The friend, Dantares, also had finished his work for the year and we decided to go out together. With no particular plan, but my car at our disposal we headed for a motorway.

After a little while, we spotted a village with a ridiculous name. Such is our mutual sense of silliness that we decided immediately that the place must be worth of a visit. As it is so beautiful I am tempted not to tell everyone its name, lest some less discerning people come to hear of it. For that reason, we will call it simply Silly Bottom Wick.

Many qualities about the place seemed like they were from a blissful time 50 years ago. There was plenty of green open space, trees and quietness. Around us, buildings from every age before the 1930s could be seen. Occasionally a classic British sports car could be seen parked in a rural and tasteful drive way. The road did n’t even have road markings most of the time. The take home message was, this is a place with ‘good taste.’

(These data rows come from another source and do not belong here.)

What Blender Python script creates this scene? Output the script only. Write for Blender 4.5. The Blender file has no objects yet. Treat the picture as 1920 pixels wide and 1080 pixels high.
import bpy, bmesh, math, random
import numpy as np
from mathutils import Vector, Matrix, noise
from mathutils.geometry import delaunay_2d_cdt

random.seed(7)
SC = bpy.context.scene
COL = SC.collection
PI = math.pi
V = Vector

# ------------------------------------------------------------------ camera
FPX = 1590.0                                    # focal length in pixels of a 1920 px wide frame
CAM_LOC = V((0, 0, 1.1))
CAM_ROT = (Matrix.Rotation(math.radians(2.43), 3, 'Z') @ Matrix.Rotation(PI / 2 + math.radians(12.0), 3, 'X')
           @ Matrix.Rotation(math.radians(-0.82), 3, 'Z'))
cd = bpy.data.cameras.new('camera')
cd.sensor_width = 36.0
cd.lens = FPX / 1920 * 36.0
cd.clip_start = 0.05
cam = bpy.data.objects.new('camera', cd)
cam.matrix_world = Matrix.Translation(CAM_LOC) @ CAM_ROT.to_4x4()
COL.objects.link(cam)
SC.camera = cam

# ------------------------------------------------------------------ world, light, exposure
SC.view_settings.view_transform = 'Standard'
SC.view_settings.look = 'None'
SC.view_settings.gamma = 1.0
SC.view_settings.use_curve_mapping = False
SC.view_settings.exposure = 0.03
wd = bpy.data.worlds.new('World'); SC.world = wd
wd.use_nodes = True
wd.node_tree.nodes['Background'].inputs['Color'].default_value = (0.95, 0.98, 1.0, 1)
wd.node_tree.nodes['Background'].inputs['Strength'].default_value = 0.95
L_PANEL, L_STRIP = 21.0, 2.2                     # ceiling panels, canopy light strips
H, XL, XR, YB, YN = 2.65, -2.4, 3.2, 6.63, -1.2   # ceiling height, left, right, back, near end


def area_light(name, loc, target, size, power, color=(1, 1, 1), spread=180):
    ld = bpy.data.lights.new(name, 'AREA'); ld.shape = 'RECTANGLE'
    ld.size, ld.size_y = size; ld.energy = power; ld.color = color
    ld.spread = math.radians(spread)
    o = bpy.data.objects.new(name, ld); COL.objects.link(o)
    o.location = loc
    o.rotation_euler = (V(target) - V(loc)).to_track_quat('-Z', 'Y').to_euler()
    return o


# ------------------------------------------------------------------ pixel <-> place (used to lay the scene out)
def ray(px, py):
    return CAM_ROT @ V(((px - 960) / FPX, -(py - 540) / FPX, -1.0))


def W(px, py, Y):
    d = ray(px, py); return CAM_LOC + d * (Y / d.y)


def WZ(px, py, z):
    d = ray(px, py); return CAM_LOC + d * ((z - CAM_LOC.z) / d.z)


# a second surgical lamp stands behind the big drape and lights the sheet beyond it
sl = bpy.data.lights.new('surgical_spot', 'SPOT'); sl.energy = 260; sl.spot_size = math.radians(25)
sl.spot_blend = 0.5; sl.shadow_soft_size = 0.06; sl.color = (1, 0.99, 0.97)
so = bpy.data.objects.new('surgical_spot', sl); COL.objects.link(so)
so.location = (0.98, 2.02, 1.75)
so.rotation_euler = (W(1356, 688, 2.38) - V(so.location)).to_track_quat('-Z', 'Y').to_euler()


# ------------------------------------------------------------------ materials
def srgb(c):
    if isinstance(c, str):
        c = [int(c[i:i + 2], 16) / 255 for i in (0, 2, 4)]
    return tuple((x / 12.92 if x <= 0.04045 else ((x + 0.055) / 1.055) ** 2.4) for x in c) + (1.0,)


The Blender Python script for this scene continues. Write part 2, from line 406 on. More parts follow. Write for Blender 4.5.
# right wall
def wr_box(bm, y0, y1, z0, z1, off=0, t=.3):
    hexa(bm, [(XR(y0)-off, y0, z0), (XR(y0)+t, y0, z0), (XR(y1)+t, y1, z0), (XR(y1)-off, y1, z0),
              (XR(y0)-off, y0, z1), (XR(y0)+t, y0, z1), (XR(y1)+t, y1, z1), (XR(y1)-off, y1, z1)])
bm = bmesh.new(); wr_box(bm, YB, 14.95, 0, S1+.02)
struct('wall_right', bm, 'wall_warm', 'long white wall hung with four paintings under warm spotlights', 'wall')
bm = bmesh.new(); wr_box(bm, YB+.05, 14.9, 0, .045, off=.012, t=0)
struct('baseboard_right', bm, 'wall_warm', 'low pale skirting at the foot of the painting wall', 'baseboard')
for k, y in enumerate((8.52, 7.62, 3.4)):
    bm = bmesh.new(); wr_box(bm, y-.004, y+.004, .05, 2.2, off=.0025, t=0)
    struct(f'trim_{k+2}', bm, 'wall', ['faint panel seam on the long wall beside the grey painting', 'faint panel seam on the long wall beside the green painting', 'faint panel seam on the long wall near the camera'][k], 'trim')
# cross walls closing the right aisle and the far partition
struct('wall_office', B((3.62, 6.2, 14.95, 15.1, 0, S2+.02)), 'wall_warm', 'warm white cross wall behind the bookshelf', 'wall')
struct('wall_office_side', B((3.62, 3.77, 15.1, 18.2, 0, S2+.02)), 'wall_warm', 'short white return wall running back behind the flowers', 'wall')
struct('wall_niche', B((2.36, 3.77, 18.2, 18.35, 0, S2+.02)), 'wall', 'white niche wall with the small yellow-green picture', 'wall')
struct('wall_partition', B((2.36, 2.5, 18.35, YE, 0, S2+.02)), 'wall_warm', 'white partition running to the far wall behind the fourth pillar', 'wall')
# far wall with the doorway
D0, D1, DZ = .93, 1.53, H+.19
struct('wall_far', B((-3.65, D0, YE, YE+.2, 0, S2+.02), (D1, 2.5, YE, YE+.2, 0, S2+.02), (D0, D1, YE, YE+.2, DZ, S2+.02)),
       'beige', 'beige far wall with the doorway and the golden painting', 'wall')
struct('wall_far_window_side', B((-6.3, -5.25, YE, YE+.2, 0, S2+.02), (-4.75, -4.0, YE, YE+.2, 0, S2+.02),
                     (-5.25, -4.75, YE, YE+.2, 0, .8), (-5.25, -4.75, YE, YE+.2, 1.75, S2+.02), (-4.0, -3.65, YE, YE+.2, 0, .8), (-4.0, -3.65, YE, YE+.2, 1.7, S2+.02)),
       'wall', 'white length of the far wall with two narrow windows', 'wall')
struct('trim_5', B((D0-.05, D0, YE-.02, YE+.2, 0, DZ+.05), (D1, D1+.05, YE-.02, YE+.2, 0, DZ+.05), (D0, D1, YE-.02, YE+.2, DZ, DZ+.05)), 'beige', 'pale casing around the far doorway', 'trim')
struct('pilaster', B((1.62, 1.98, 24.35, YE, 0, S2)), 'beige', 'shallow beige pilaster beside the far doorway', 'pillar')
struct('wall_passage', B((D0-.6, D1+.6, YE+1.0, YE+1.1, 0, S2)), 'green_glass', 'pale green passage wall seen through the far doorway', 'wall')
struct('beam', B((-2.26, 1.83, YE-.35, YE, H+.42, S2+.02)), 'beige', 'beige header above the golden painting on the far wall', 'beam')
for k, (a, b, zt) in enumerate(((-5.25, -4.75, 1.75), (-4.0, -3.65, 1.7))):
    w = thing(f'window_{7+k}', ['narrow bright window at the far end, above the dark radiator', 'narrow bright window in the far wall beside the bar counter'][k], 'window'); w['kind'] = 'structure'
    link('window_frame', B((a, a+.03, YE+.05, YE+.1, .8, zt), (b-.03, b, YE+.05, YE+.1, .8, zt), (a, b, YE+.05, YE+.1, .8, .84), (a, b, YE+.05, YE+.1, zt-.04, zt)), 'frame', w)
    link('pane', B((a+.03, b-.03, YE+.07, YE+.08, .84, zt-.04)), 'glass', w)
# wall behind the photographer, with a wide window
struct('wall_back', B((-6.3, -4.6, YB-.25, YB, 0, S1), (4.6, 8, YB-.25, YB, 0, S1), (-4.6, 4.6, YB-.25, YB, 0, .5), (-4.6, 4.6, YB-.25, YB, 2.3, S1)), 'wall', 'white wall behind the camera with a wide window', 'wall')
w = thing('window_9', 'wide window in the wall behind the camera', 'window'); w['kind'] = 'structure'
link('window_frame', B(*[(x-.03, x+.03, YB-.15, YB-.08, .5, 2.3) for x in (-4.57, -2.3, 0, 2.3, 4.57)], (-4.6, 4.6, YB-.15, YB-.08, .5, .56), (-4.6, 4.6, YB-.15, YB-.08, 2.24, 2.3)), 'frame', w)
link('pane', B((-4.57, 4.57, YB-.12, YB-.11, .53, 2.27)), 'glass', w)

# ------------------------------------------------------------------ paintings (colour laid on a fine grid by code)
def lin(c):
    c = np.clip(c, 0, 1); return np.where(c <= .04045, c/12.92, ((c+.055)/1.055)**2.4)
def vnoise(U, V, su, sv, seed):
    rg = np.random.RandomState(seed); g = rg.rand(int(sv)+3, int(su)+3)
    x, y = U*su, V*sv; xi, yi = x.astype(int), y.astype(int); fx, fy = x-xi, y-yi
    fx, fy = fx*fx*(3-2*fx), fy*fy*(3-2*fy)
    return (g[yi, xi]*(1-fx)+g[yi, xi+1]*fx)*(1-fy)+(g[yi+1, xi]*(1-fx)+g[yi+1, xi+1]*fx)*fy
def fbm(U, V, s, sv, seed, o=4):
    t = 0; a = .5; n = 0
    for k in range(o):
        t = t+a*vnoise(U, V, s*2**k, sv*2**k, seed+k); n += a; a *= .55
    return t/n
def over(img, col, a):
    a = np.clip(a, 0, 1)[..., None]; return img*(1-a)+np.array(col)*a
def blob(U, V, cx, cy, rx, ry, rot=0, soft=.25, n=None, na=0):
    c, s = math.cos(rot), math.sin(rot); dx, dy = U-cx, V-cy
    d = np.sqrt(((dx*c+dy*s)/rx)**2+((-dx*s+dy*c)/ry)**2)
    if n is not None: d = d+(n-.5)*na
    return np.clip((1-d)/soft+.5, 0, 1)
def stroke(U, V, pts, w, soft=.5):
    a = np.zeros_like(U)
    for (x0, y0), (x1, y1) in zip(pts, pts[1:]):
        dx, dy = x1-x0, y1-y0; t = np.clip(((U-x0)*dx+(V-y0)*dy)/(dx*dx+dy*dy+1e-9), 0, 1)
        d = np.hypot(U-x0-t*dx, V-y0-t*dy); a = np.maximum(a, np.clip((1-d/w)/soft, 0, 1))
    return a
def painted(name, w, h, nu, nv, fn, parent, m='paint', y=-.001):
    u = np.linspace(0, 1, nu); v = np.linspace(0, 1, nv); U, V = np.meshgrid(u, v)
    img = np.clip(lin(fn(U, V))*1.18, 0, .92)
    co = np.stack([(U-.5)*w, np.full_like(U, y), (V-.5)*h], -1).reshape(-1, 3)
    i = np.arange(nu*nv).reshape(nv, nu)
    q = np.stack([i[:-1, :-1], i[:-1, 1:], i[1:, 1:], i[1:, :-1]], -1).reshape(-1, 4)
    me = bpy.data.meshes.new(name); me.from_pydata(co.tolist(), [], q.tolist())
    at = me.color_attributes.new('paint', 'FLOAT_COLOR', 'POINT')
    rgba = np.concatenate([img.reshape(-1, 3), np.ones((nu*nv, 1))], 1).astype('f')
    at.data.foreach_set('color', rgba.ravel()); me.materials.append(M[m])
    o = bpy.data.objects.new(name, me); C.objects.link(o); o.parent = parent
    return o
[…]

The sophisticated grace of the three manor houses was particularly praise worthy. One day I aspire to own a house similar to one of them. They appeared to be largely Georgian houses, but with earlier constructions still visible in places. Even more unusually, they were not spoiled with excessive property developments, but rather stood in tasteful company with only a few ‘comfortable’ houses a short walk away.

Then something a little unusual happened. We took a short walk into a field and Dantares saw a pile of debris that interested him. Like a tracker dog smelling the scent, he bent down and soon held up about an inch square of pottery.

‘It’s Roman I would say… you can tell by the lack of crystallisation... since the Romans cooled their pots very quickly there was not chance for the crystals for form.’

Such are the benefits of studying classical archaeology, being able to spot Roman pottery at 10 paces! A free cup of Café Lumiere coffee to you Mr. Dantares!